Şu andaki icra inkar davasında da bu belge delil olarak gösterilmiş.
A şirket müdürü görüşmemizde B şirket muhasebe müdürüne orijinal talimat vermediğini renkli fotokopi ( yada sahte ) “ Bunu açıkça söylemedi “ olduğunu ve bu belgeyi inkar ettiğini söyledi.
Ayrıca mahkemede 3.şirket yetkilisinin şahit olarak dinlenmesini talep ettim mahkeme değerlendirmedi . 2 yıl öncesi ortaklar şahsi borç/alacak davasındaki A firma yetkilisinin kendi imzası ile başka bir mahkemeye vermiş olduğu "Şirketlerimiz mahsuplaşmıştı borcumuz yoktur. " yazısını dikkate almadı .

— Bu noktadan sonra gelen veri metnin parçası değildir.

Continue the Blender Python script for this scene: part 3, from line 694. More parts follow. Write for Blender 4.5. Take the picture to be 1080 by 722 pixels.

İlk duruşmada A şirket Avukatı 3. şirket hesabına önce parayı kendisi yatırdığını söylemişti sonra bu konunun dava ile ilgisi olmadığını ifade etti. Ayrıca defterlerini de 83/2 ye dayanarak mahkemeye sunmadı .
Acaba müvekkillim haksız olarak bu parayı ödememesi için, bu dava sürerken nitelikli dolandırıcılık davası mı açsam ? yada bundan sonra takip etmem gereken yol ne olmalı.